**DO THIS**
Write out, word for word, every line from the first one through the line that holds "COL = scene.collection", and nothing else; skip the pictures.
#### GIVEN MATERIAL
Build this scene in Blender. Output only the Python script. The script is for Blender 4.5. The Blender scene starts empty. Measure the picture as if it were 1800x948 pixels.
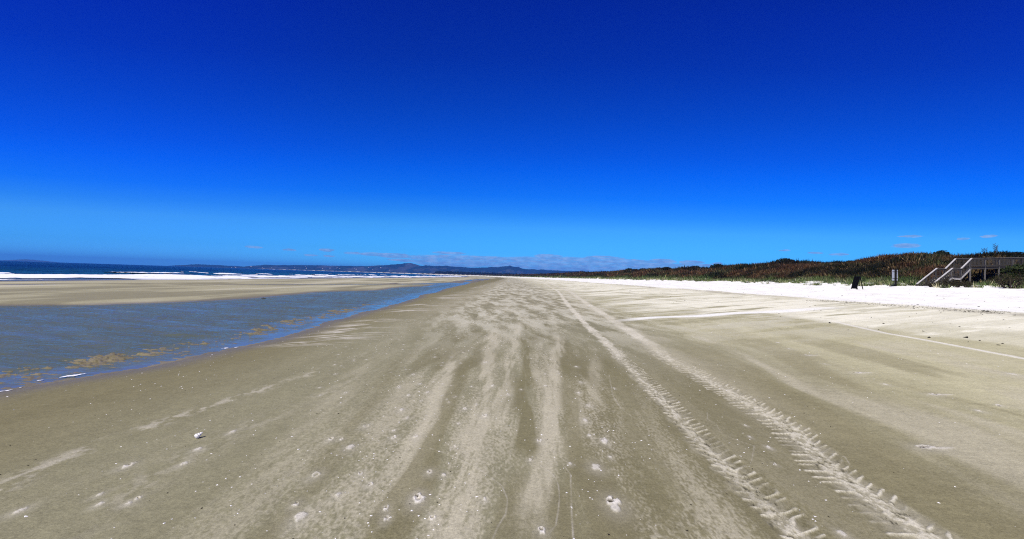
import bpy, bmesh, math, random
import numpy as np
from mathutils import Vector, Matrix

random.seed(7)
rng = np.random.default_rng(7)
R = math.radians
scene = bpy.context.scene
COL = scene.collection

# ------------------------------------------------------------------ camera
F = 850.0                                   # focal length in photo pixels (photo is 1800 wide)
EYE = 1.6
HOR0, HORS = 458.0, 0.032                   # horizon line of the photo: y = HOR0 + HORS * x
cam_d = bpy.data.cameras.new("camera")
cam = bpy.data.objects.new("camera", cam_d); COL.objects.link(cam)
cam_d.sensor_width = 36.0; cam_d.lens = F / 1800 * 36.0
cam_d.clip_start = 0.05; cam_d.clip_end = 60000
roll = math.atan(HORS)
pitch = (HOR0 + HORS * 900 - 474) / F
cam.matrix_world = Matrix.Translation((0, 0, EYE)) @ Matrix.Rotation(R(90) + pitch, 4, 'X') @ Matrix.Rotation(roll, 4, 'Z')
scene.camera = cam
scene.render.engine = 'CYCLES'
scene.cycles.use_denoising = False
scene.cycles.pixel_filter_type = 'BLACKMAN_HARRIS'; scene.cycles.filter_width = 1.1

# ------------------------------------------------------------------ light
SUN_EL, SUN_AZ = R(50), R(208)              # azimuth clockwise from +Y (view direction): behind and to the left
scene.view_settings.view_transform = 'Standard'
scene.view_settings.look = 'None'
scene.view_settings.exposure = 0.1
scene.view_settings.gamma = 1.0
scene.view_settings.use_curve_mapping = False
sun_d = bpy.data.lights.new("sun", 'SUN'); sun_d.energy = 4.3; sun_d.angle = R(0.5); sun_d.color = (1.0, 0.95, 0.86)
sun = bpy.data.objects.new("sun", sun_d); COL.objects.link(sun)
sdir = Vector((math.sin(SUN_AZ) * math.cos(SUN_EL), math.cos(SUN_AZ) * math.cos(SUN_EL), math.sin(SUN_EL)))
sun.rotation_euler = sdir.to_track_quat('Z', 'Y').to_euler()
sun.location = (0, -20, 60)

# ------------------------------------------------------------------ node helper
class NT:
    def __init__(s, tree): s.t = tree; s.n = tree.nodes; s.l = tree.links
    def node(s, kind, **kw):
        n = s.n.new(kind)
        for k, v in kw.items(): setattr(n, k, v)
        return n
    def link(s, a, b): s.l.new(a, b)
    def put(s, sock, v):
        if hasattr(v, 'is_linked'): s.l.new(v, sock)
        else: sock.default_value = v
    def math(s, op, a, b=None, c=None, clamp=False):
        n = s.n.new('ShaderNodeMath'); n.operation = op; n.use_clamp = clamp
        s.put(n.inputs[0], a)
        if b is not None: s.put(n.inputs[1], b)
        if c is not None: s.put(n.inputs[2], c)
        return n.outputs[0]
    def mix(s, fac, a, b, mode='MIX'):
        n = s.n.new('ShaderNodeMix'); n.data_type = 'RGBA'; n.blend_type = mode
        s.put(n.inputs[0], fac); s.put(n.inputs[6], a); s.put(n.inputs[7], b)
        return n.outputs[2]
    def noise(s, vec, scale, detail=3, rough=0.5):
        n = s.n.new('ShaderNodeTexNoise'); s.put(n.inputs['Vector'], vec)
        n.inputs['Scale'].default_value = scale; n.inputs['Detail'].default_value = detail
        n.inputs['Roughness'].default_value = rough
        return n.outputs['Fac']
    def mapping(s, vec, scale=(1, 1, 1), rot=(0, 0, 0), loc=(0, 0, 0)):
        n = s.n.new('ShaderNodeMapping'); s.put(n.inputs['Vector'], vec)
        n.inputs['Scale'].default_value = scale; n.inputs['Rotation'].default_value = rot; n.inputs['Location'].default_value = loc
        return n.outputs[0]
    def ramp(s, fac, stops, interp='LINEAR'):
        n = s.n.new('ShaderNodeValToRGB'); s.put(n.inputs[0], fac); cr = n.color_ramp; cr.interpolation = interp
        while len(cr.elements) < len(stops): cr.elements.new(0.5)
        for e, (p, c) in zip(cr.elements, stops):
            e.position = p; e.color = (c, c, c, 1) if isinstance(c, (int, float)) else tuple(c) + (1,)
        return n.outputs[0]
    def smooth(s, v, a, b):
        n = s.n.new('ShaderNodeMapRange'); n.interpolation_type = 'SMOOTHSTEP'
        s.put(n.inputs[0], v); n.inputs[1].default_value = a; n.inputs[2].default_value = b
        return n.outputs[0]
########
**THE ANSWER**
Build this scene in Blender. Output only the Python script. The script is for Blender 4.5. The Blender scene starts empty. Measure the picture as if it were 1800x948 pixels.
import bpy, bmesh, math, random
import numpy as np
from mathutils import Vector, Matrix

random.seed(7)
rng = np.random.default_rng(7)
R = math.radians
scene = bpy.context.scene
COL = scene.collection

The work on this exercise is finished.